EXERCISE DATA:
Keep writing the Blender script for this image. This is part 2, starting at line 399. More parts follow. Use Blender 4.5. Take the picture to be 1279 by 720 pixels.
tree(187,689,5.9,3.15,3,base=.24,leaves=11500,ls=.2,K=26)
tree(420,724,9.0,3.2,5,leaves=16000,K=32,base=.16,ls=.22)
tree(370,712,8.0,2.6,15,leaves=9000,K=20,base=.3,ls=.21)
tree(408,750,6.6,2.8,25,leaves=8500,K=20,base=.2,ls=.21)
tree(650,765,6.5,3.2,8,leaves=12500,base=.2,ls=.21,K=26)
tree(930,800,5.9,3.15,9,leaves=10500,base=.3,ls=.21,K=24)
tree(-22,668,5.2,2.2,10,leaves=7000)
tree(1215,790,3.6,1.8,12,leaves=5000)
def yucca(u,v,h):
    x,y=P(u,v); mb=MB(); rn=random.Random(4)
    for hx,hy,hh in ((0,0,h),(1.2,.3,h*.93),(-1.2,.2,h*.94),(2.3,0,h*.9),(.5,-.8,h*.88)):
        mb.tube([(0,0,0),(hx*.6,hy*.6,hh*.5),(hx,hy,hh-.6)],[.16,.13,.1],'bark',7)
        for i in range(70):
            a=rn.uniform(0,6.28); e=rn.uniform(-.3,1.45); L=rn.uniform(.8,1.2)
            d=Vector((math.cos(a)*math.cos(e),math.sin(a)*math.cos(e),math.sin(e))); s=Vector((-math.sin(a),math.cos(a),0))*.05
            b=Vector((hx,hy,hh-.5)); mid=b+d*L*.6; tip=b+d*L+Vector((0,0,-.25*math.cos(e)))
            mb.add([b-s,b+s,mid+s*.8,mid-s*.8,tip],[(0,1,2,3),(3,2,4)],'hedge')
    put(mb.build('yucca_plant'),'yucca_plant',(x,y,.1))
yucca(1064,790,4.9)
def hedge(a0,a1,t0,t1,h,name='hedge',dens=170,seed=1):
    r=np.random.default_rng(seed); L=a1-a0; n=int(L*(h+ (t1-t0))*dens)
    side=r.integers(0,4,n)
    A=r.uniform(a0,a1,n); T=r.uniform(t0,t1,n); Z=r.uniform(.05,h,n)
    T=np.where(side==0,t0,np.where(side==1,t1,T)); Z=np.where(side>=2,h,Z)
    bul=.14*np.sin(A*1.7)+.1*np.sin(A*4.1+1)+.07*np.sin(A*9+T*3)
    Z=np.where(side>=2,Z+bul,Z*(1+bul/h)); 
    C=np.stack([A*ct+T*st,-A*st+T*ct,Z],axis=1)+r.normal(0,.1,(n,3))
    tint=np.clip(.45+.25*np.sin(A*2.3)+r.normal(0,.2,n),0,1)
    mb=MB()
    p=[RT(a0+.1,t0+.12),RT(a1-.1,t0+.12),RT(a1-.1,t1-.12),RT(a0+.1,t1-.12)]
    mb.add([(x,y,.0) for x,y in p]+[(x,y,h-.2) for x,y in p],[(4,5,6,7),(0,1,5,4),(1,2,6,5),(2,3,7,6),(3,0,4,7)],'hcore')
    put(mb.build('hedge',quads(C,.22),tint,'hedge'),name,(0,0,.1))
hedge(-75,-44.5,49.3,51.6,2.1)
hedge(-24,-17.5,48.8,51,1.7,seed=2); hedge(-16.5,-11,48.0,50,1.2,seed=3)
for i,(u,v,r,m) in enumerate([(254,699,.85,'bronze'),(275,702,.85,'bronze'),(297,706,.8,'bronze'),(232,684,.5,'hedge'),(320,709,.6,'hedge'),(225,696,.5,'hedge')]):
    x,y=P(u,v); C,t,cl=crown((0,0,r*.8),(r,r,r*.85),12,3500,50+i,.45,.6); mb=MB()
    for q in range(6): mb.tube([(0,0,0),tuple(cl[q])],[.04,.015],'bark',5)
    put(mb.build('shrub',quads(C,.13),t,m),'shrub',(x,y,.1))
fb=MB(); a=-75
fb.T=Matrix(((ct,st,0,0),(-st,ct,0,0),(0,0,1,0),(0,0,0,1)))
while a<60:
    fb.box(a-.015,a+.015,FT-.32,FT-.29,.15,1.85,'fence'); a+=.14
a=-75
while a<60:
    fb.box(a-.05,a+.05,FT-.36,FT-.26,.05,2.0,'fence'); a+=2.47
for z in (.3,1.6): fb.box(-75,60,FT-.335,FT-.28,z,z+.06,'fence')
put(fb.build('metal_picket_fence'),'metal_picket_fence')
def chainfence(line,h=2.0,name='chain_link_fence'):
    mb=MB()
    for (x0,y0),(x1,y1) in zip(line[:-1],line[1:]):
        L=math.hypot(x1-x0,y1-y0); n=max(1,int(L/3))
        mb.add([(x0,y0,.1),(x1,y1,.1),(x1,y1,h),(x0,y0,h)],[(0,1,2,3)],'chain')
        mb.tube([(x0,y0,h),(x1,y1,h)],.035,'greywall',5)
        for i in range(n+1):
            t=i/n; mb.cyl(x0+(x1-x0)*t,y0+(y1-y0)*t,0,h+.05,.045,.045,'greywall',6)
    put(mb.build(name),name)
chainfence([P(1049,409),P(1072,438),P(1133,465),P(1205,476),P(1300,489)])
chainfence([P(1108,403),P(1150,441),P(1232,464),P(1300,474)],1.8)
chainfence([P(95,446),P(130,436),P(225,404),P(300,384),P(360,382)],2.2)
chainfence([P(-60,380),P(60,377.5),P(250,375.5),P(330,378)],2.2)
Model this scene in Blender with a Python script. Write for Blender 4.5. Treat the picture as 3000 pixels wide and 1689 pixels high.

SHORT EXERCISE:
Write the entire listing out again, word for word.

EXERCISE RESULT:
Keep writing the Blender script for this image. This is part 2, starting at line 399. More parts follow. Use Blender 4.5. Take the picture to be 1279 by 720 pixels.
tree(187,689,5.9,3.15,3,base=.24,leaves=11500,ls=.2,K=26)
tree(420,724,9.0,3.2,5,leaves=16000,K=32,base=.16,ls=.22)
tree(370,712,8.0,2.6,15,leaves=9000,K=20,base=.3,ls=.21)
tree(408,750,6.6,2.8,25,leaves=8500,K=20,base=.2,ls=.21)
tree(650,765,6.5,3.2,8,leaves=12500,base=.2,ls=.21,K=26)
tree(930,800,5.9,3.15,9,leaves=10500,base=.3,ls=.21,K=24)
tree(-22,668,5.2,2.2,10,leaves=7000)
tree(1215,790,3.6,1.8,12,leaves=5000)
def yucca(u,v,h):
    x,y=P(u,v); mb=MB(); rn=random.Random(4)
    for hx,hy,hh in ((0,0,h),(1.2,.3,h*.93),(-1.2,.2,h*.94),(2.3,0,h*.9),(.5,-.8,h*.88)):
        mb.tube([(0,0,0),(hx*.6,hy*.6,hh*.5),(hx,hy,hh-.6)],[.16,.13,.1],'bark',7)
        for i in range(70):
            a=rn.uniform(0,6.28); e=rn.uniform(-.3,1.45); L=rn.uniform(.8,1.2)
            d=Vector((math.cos(a)*math.cos(e),math.sin(a)*math.cos(e),math.sin(e))); s=Vector((-math.sin(a),math.cos(a),0))*.05
            b=Vector((hx,hy,hh-.5)); mid=b+d*L*.6; tip=b+d*L+Vector((0,0,-.25*math.cos(e)))
            mb.add([b-s,b+s,mid+s*.8,mid-s*.8,tip],[(0,1,2,3),(3,2,4)],'hedge')
    put(mb.build('yucca_plant'),'yucca_plant',(x,y,.1))
yucca(1064,790,4.9)
def hedge(a0,a1,t0,t1,h,name='hedge',dens=170,seed=1):
    r=np.random.default_rng(seed); L=a1-a0; n=int(L*(h+ (t1-t0))*dens)
    side=r.integers(0,4,n)
    A=r.uniform(a0,a1,n); T=r.uniform(t0,t1,n); Z=r.uniform(.05,h,n)
    T=np.where(side==0,t0,np.where(side==1,t1,T)); Z=np.where(side>=2,h,Z)
    bul=.14*np.sin(A*1.7)+.1*np.sin(A*4.1+1)+.07*np.sin(A*9+T*3)
    Z=np.where(side>=2,Z+bul,Z*(1+bul/h)); 
    C=np.stack([A*ct+T*st,-A*st+T*ct,Z],axis=1)+r.normal(0,.1,(n,3))
    tint=np.clip(.45+.25*np.sin(A*2.3)+r.normal(0,.2,n),0,1)
    mb=MB()
    p=[RT(a0+.1,t0+.12),RT(a1-.1,t0+.12),RT(a1-.1,t1-.12),RT(a0+.1,t1-.12)]
    mb.add([(x,y,.0) for x,y in p]+[(x,y,h-.2) for x,y in p],[(4,5,6,7),(0,1,5,4),(1,2,6,5),(2,3,7,6),(3,0,4,7)],'hcore')
    put(mb.build('hedge',quads(C,.22),tint,'hedge'),name,(0,0,.1))
hedge(-75,-44.5,49.3,51.6,2.1)
hedge(-24,-17.5,48.8,51,1.7,seed=2); hedge(-16.5,-11,48.0,50,1.2,seed=3)
for i,(u,v,r,m) in enumerate([(254,699,.85,'bronze'),(275,702,.85,'bronze'),(297,706,.8,'bronze'),(232,684,.5,'hedge'),(320,709,.6,'hedge'),(225,696,.5,'hedge')]):
    x,y=P(u,v); C,t,cl=crown((0,0,r*.8),(r,r,r*.85),12,3500,50+i,.45,.6); mb=MB()
    for q in range(6): mb.tube([(0,0,0),tuple(cl[q])],[.04,.015],'bark',5)
    put(mb.build('shrub',quads(C,.13),t,m),'shrub',(x,y,.1))
fb=MB(); a=-75
fb.T=Matrix(((ct,st,0,0),(-st,ct,0,0),(0,0,1,0),(0,0,0,1)))
while a<60:
    fb.box(a-.015,a+.015,FT-.32,FT-.29,.15,1.85,'fence'); a+=.14
a=-75
while a<60:
    fb.box(a-.05,a+.05,FT-.36,FT-.26,.05,2.0,'fence'); a+=2.47
for z in (.3,1.6): fb.box(-75,60,FT-.335,FT-.28,z,z+.06,'fence')
put(fb.build('metal_picket_fence'),'metal_picket_fence')
def chainfence(line,h=2.0,name='chain_link_fence'):
    mb=MB()
    for (x0,y0),(x1,y1) in zip(line[:-1],line[1:]):
        L=math.hypot(x1-x0,y1-y0); n=max(1,int(L/3))
        mb.add([(x0,y0,.1),(x1,y1,.1),(x1,y1,h),(x0,y0,h)],[(0,1,2,3)],'chain')
        mb.tube([(x0,y0,h),(x1,y1,h)],.035,'greywall',5)
        for i in range(n+1):
            t=i/n; mb.cyl(x0+(x1-x0)*t,y0+(y1-y0)*t,0,h+.05,.045,.045,'greywall',6)
    put(mb.build(name),name)
chainfence([P(1049,409),P(1072,438),P(1133,465),P(1205,476),P(1300,489)])
chainfence([P(1108,403),P(1150,441),P(1232,464),P(1300,474)],1.8)
chainfence([P(95,446),P(130,436),P(225,404),P(300,384),P(360,382)],2.2)
chainfence([P(-60,380),P(60,377.5),P(250,375.5),P(330,378)],2.2)
Model this scene in Blender with a Python script. Write for Blender 4.5. Treat the picture as 3000 pixels wide and 1689 pixels high.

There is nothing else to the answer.